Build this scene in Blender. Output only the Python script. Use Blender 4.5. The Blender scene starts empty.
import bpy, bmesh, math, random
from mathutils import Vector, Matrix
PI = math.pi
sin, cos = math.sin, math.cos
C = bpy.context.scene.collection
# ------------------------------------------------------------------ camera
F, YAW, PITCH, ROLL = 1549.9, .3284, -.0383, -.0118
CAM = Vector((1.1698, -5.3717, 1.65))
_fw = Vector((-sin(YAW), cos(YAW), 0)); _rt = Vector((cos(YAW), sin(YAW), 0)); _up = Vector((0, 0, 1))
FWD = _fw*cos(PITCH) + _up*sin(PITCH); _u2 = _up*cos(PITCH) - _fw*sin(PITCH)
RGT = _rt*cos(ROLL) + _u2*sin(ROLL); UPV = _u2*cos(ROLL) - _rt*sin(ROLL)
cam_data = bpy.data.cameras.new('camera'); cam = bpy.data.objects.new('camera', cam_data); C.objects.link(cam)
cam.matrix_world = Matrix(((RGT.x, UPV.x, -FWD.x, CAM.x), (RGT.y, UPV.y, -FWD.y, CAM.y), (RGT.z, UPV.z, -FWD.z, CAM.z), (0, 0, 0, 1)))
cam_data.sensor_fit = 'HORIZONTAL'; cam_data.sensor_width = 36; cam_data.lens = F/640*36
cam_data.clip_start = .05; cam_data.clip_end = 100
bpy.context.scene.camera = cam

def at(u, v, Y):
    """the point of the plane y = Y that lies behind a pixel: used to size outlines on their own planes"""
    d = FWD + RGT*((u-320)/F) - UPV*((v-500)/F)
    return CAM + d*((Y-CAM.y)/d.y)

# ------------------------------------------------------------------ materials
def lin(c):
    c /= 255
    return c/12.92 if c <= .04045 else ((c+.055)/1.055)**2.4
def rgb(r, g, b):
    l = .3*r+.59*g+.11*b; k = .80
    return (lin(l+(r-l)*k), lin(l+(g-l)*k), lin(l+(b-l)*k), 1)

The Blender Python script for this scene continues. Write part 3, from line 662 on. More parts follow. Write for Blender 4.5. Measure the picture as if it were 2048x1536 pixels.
________
§ **Goal**: Begin with the first line of the records and reproduce each line as is, ending with the line that holds "return (lin(l+(r-l)*k), lin(l+(g-l)*k), lin(l+(b-l)*k), 1)".

§ **Exercise solution**:
Build this scene in Blender. Output only the Python script. Use Blender 4.5. The Blender scene starts empty.
import bpy, bmesh, math, random
from mathutils import Vector, Matrix
PI = math.pi
sin, cos = math.sin, math.cos
C = bpy.context.scene.collection
# ------------------------------------------------------------------ camera
F, YAW, PITCH, ROLL = 1549.9, .3284, -.0383, -.0118
CAM = Vector((1.1698, -5.3717, 1.65))
_fw = Vector((-sin(YAW), cos(YAW), 0)); _rt = Vector((cos(YAW), sin(YAW), 0)); _up = Vector((0, 0, 1))
FWD = _fw*cos(PITCH) + _up*sin(PITCH); _u2 = _up*cos(PITCH) - _fw*sin(PITCH)
RGT = _rt*cos(ROLL) + _u2*sin(ROLL); UPV = _u2*cos(ROLL) - _rt*sin(ROLL)
cam_data = bpy.data.cameras.new('camera'); cam = bpy.data.objects.new('camera', cam_data); C.objects.link(cam)
cam.matrix_world = Matrix(((RGT.x, UPV.x, -FWD.x, CAM.x), (RGT.y, UPV.y, -FWD.y, CAM.y), (RGT.z, UPV.z, -FWD.z, CAM.z), (0, 0, 0, 1)))
cam_data.sensor_fit = 'HORIZONTAL'; cam_data.sensor_width = 36; cam_data.lens = F/640*36
cam_data.clip_start = .05; cam_data.clip_end = 100
bpy.context.scene.camera = cam

def at(u, v, Y):
    """the point of the plane y = Y that lies behind a pixel: used to size outlines on their own planes"""
    d = FWD + RGT*((u-320)/F) - UPV*((v-500)/F)
    return CAM + d*((Y-CAM.y)/d.y)

# ------------------------------------------------------------------ materials
def lin(c):
    c /= 255
    return c/12.92 if c <= .04045 else ((c+.055)/1.055)**2.4
def rgb(r, g, b):
    l = .3*r+.59*g+.11*b; k = .80
    return (lin(l+(r-l)*k), lin(l+(g-l)*k), lin(l+(b-l)*k), 1)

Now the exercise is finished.